意味がわかった、というのはなぜ分数で割るときには分子と分母を入れ換えて掛ければよいかという理由を説明できるようになったということではなく、分数の計算とその応用が自由自在にできるようになったという意味である。 (『新・数学の学び方』)
これで僕の数学観はかなり変わった。小平先生側に傾いたというわけではなく、「あまりこだわらなくなった」ということだ。
「数学力を磨くには○○が絶対的によい」というようなものはなく、その場その場で異なる学び方をすることもあってよいのだという考え方になった。

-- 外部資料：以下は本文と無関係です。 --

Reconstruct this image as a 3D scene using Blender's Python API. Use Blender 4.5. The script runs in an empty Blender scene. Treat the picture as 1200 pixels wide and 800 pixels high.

さて、数学に関することはここまでにし、そろそろ学習におけるフィードバックの重要性に話を移す。
フィードバックは学習に不可欠
学習、というのは、何かしらの知識を身につけたり、技能を身につけたりすることだ。これは、学校の勉強だけに限らず、スポーツの場面でも、仕事の場面でも共通して言えることだと思う。
その時に必ず必要となるのがフィードバックである。
端的にいえば、フィードバックがなければ、学習すべき箇所がわからず、学習を始められないということである。
勉強において、問題を解いてみて、「自分の解答が合っていたかどうかを確かめる」というのがフィードバックを得るということだ。問題を解いて答え合わせをしないのに、学習ができるわけがない。もちろんこれだけに限らない。テストの点数自体が「あなたはこれくらいの到達度ですよ」というフィードバックでもあるし、先生からの「これは違うよ」というのもフィードバックである。それがあるから、「改善の必要性」を自覚し、学習が始まるのである。
スポーツの世界でもフィードバックが必要だ。試合に負けるというのもフィードバックであるし、練習中にコーチに思ったような動きができていないことを伝えられるのもフィードバックである。
よって、「問題集の答えを与えない」というのが、いかに子どもの学習に対して思慮を欠いた行為かということがわかると思う。
宿題をやった翌日に先生が丸付けをしたとしても、前日の宿題をやっている時に多くの問題に対して誤った計算方法で計算が行われているわけで、そうすると脳はそれを定着させてしまうのである。
フィードバックは早ければ早いほどよい、というのは鉄則だと思う。
長々といらんことも書いたが、解答・解説を子どもに持たせることは、学習サイクルを回すための大大大前提だと僕は思うのである。